Vu les caractéristiques du nucléaire, techniquement difficile à arrêter et redémarrer, économiquement aussi cher à l’arrêt qu’en fonctionnement, il est également probable que, sauf révolution du mode d’exploitation dans les dix prochaines années, la production restera linéaire et stable et produira peu ou prou comme aujourd’hui environ 400 TWh (terawatt heure) année après année, en 2014 comme en 2025.

Si l’on suit le fil du projet de loi, ces 400 TWh devraient donc représenter 50 % de la production électrique en 2025, production qui s’élèverait donc a 800 TWh. Précisons que ce chiffre est en lui-même extraordinaire : 800 TWh représente 1,3 fois la production électrique allemande actuelle ou encore 2,5 fois la production d’un pays comparable à la France, l’Italie.

Une "transition" impliquant une augmentation de production électrique

Et surtout ce chiffre implique une augmentation de 43 % de la production électrique française actuelle. Oui une augmentation. Alors même que la loi fait de l’efficacité énergétique et de la diminution de la consommation d’énergie le cœur de son action, la froide réalité des chiffres conduit à imaginer une très forte augmentation de la production d’électricité en dix ans.

La loi envisage-t-elle, sans le dire, une France de 2025 où de très nombreuses consommations thermiques auraient été remplacées par des systèmes électriques, en particulier dans les transports ? On aimerait entendre un tel projet s’il existe.

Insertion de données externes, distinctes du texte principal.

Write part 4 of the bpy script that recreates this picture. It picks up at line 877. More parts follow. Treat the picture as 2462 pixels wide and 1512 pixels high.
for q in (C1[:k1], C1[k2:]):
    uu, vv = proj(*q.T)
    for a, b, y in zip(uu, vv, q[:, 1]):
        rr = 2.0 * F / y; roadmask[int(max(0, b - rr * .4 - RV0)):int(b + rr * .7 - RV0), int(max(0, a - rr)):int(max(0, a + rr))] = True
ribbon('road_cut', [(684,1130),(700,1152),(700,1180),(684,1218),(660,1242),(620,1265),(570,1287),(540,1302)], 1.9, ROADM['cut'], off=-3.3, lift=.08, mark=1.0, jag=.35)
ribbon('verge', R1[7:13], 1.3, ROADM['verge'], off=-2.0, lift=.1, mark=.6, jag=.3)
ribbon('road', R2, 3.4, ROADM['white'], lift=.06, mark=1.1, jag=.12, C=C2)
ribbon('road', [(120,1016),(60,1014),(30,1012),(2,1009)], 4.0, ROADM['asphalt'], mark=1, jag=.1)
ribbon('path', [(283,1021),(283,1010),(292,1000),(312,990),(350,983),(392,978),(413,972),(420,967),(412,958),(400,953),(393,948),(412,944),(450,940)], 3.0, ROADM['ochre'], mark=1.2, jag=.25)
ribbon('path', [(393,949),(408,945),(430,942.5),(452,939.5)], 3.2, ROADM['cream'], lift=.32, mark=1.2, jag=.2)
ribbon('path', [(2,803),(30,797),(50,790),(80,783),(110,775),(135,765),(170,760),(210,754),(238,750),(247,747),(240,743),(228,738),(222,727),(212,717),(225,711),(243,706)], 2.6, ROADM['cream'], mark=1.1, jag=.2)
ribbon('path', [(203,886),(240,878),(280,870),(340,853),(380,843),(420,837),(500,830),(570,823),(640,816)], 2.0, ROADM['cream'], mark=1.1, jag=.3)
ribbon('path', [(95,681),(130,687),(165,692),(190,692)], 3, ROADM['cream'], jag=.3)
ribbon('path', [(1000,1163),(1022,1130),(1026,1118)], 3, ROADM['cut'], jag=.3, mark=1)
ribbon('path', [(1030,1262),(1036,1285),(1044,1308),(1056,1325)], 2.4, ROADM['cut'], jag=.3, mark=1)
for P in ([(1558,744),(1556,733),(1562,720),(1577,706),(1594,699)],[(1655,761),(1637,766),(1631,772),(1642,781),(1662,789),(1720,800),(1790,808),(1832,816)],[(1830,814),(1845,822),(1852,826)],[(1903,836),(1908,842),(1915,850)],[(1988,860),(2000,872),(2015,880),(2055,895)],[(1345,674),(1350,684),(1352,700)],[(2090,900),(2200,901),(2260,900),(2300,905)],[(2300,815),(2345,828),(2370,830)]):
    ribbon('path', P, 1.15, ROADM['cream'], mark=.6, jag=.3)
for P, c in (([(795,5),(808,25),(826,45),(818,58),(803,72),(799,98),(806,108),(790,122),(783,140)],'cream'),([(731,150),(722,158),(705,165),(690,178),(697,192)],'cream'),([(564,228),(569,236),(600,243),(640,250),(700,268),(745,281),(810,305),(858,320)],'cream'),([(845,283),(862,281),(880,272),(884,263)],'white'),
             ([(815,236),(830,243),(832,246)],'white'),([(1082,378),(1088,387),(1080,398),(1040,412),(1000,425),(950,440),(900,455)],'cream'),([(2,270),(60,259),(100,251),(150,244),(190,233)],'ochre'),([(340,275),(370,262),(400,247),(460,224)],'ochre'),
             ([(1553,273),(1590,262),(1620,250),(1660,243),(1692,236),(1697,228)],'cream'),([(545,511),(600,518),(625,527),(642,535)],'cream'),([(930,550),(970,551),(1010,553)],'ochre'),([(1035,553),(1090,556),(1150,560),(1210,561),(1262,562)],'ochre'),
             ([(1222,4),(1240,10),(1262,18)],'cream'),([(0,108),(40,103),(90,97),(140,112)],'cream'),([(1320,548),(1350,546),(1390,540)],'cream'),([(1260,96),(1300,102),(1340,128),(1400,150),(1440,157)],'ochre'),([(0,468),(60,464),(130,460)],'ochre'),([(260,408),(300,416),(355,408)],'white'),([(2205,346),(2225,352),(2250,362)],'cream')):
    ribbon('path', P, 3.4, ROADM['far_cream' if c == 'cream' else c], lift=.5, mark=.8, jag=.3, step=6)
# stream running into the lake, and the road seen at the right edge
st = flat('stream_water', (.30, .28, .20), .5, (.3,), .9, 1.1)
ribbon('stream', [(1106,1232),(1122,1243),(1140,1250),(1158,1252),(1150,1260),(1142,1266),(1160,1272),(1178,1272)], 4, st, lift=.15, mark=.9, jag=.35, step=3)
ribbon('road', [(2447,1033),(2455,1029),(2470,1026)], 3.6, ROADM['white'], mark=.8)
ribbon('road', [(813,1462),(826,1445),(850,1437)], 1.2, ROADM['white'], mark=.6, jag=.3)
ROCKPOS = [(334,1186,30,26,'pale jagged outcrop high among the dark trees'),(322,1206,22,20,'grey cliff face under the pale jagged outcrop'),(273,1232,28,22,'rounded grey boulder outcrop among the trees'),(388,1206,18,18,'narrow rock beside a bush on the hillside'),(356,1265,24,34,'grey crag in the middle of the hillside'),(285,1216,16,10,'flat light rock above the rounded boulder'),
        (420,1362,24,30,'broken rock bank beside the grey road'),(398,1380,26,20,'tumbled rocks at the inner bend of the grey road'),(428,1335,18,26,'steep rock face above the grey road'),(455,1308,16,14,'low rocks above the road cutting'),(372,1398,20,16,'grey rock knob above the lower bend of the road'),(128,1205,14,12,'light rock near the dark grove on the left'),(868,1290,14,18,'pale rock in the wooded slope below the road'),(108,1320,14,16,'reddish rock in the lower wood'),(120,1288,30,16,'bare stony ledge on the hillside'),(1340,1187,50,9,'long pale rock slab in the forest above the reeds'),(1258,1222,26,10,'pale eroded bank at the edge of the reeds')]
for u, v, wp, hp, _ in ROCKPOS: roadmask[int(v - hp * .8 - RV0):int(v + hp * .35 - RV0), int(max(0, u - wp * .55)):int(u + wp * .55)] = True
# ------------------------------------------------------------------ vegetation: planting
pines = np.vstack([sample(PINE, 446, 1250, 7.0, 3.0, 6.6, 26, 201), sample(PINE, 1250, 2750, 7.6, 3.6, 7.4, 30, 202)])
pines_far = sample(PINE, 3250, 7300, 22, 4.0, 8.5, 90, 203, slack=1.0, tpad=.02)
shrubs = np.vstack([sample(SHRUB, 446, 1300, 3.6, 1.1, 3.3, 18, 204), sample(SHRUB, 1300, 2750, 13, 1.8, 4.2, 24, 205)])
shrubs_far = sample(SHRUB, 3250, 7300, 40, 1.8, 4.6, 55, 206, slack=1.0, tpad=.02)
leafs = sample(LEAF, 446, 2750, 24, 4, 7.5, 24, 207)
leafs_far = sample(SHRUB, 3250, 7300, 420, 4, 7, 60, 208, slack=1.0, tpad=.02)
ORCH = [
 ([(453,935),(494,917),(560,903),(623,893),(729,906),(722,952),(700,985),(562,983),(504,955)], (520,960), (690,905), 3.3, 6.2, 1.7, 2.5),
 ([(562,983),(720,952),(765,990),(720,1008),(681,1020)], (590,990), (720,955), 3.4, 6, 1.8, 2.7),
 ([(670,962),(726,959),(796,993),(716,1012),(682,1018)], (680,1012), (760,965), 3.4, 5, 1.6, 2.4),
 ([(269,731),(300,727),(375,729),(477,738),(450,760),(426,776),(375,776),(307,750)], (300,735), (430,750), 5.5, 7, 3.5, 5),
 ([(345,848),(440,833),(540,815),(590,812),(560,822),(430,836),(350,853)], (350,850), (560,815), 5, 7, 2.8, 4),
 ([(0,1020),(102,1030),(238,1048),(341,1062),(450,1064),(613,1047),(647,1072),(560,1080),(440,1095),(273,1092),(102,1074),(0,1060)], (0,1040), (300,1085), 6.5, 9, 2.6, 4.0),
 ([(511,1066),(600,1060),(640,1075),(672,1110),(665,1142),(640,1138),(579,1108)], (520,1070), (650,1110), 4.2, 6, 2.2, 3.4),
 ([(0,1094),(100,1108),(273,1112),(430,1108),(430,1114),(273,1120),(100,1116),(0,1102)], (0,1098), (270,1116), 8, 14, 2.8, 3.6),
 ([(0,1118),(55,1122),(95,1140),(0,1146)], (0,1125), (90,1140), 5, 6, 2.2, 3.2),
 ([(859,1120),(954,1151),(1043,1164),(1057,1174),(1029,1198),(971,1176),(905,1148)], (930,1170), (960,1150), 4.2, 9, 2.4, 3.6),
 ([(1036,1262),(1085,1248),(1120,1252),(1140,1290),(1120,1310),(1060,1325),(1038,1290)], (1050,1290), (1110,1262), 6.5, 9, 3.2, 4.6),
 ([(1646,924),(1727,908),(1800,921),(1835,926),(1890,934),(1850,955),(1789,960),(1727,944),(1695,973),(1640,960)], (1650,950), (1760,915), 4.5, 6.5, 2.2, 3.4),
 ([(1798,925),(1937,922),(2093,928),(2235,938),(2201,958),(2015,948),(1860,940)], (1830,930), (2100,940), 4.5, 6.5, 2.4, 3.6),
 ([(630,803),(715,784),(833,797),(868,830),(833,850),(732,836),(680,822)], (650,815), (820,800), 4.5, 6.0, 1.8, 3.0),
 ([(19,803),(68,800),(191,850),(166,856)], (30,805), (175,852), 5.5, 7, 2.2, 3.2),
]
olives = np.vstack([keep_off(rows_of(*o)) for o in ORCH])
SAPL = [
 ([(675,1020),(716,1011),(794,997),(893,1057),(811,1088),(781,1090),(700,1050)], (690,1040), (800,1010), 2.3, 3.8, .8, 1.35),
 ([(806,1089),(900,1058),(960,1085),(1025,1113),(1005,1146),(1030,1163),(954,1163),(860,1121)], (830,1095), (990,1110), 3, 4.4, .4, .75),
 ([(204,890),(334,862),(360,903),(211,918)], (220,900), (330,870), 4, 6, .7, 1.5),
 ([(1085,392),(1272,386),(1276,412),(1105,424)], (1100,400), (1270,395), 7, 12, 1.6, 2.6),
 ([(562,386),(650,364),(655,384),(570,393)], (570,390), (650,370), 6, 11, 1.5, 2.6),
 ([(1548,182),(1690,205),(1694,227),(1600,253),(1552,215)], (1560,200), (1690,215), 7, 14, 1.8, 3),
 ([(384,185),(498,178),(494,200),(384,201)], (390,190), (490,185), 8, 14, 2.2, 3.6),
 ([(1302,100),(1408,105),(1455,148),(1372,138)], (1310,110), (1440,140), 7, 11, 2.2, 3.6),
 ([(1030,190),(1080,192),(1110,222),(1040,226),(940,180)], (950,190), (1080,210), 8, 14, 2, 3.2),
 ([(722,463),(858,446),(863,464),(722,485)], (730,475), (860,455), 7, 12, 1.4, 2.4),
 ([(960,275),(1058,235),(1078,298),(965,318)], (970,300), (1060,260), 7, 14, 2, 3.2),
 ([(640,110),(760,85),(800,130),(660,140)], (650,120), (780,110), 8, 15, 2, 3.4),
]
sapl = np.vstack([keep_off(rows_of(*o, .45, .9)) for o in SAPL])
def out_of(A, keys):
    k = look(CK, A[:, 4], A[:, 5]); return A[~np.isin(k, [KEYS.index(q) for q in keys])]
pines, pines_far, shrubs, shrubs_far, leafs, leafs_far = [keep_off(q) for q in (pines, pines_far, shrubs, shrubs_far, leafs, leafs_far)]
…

A défaut, il est à craindre que cette loi de transition énergétique ait préféré la magie du verbe à une quelconque transition.

Méthaniseurs : chiffres vagues et effets d’annonce

Autre exemple de chiffres dont le flou laisse tout à craindre. Pour combler une partie du retard français dans le domaine de la méthanisation, énergie renouvelable issue de la fermentation des déchets agricoles, la ministre évoque 1.500 méthaniseurs en 2020.

Louable effort quand on sait qu’aujourd’hui on n’en dénombre que quelques centaines face aux 9.000 méthaniseurs allemands qui ont une puissance moyenne de près de 400 kW (kilowatts) et représentent une puissance cumulée de plus de 3,5 GW soit presque quatre centrales nucléaires.

Aucune indication n’est donnée sur la puissance cible des méthaniseurs français mais actuellement le marché français, contraint par une réglementation complexe, s’est concentrée sur de petites installations, deux à trois fois plus petites que les allemandes, autour de 150 KW.

Le projet ministériel est-il donc de déployer 1.500 méthaniseurs de petite puissance, qui ne représenterait au final que 6 % de la puissance installée en Allemagne et resterait anecdotique ?

Ou la ministre est-elle prête à véritablement déployer massivement la méthanisation en France. Là encore, on aimerait que les chiffres viennent confirmer le verbe et ne laissent pas un sentiment de tour de passe-passe.